RIGA, Latvia -- The Organization for Security and Cooperation in Europe is urging members of Latvia's large Russian-speaking minority to take Latvian citizenship and learn the national language.


Since last August 15,000 to 18,000 of the 650,000 Russian speakers applied for naturalization, OSCE High Commissioner for National Minorities Max van der Stoel said Wednesday.


He gave no comparative figures but said the number of applicants had increased "considerably."


"But I still express the hope that more Russian speakers here will follow the example of those 15,000 and will also ? [start] the naturalization processso that they will become full citizens of this country," van der Stoel said.

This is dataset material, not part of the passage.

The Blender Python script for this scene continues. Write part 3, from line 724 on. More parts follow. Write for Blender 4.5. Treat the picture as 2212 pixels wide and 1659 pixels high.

He encouraged more Russians to learn Latvian. "They don't have to abandon their own language but it will be more convenient ? if they know the state language," he said.


The Russian-speaking minority has been a major source of friction in Riga's relations with Moscow, which accused the Baltic state of discrimination when it imposed restrictions on who could become citizens after it broke away from the Soviet Union in 1991.


In a referendum last year, voters overturned those limits, opening up naturalization procedures to anyone who passes a Latvian language test.


Latvian lawmakers this fall are to take up a language bill that President Vaira Vike-Freiberga returned to parliament last month amid concerns its provisions for compulsory use of Latvian in business were too restrictive.